The grand jury subpoena, dated April 17, was served on the county's
director of elections on April 20, the county's court filing says.
It seeks the “name, position/function, residential and email
addresses, and personal telephone number(s)” for thousands of
election workers “ranging from county employees who assisted on
election day, to bus drivers who operated a mobile voting location,
to volunteers and temporary poll workers,” the filing says.

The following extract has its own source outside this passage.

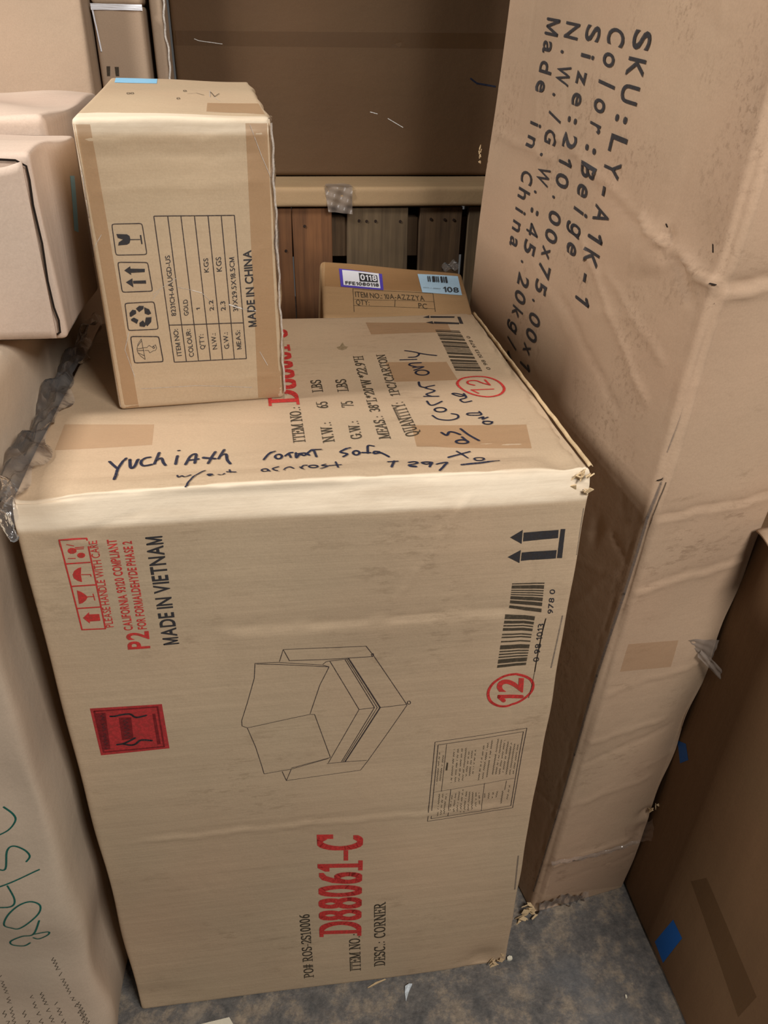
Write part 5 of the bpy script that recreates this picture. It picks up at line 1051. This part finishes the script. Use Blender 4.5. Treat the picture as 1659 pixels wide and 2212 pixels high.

The subpoena “is a chilling escalation in the campaign to terrorize
Fulton County election workers," the county's lawyers wrote, adding
that threats arising from the current political environment have
caused election workers to “fear for their physical safety.” That
and other stresses “including the likelihood of being scapegoated by
public officials” are causing election workers to leave their jobs
“in unprecedented numbers,” they wrote.
The county's lawyers note that the subpoena directs the county to
provide the records not to the grand jury but to an out-of-state
Justice Department lawyer or to the FBI agent who wrote the
affidavit used for the seizure of the county's 2020 ballots in
January.
The January seizure of the ballots and other records from Fulton
County was one in a string of moves by Trump's administration to
obtain past election records from critical swing states. The FBI in
March used a subpoena to get records related to an audit of the 2020
presidential election in Maricopa County in Arizona. And the Justice
Department in April demanded that Michigan’s Wayne County turn over
its ballots from the 2024 election, which Trump won against Biden's
vice president, Kamala Harris.
The Justice Department is also fighting numerous states in court for
access to voter data that includes sensitive personal information.
Election officials, including some Republicans, have said handing
over the information would violate state and federal privacy laws.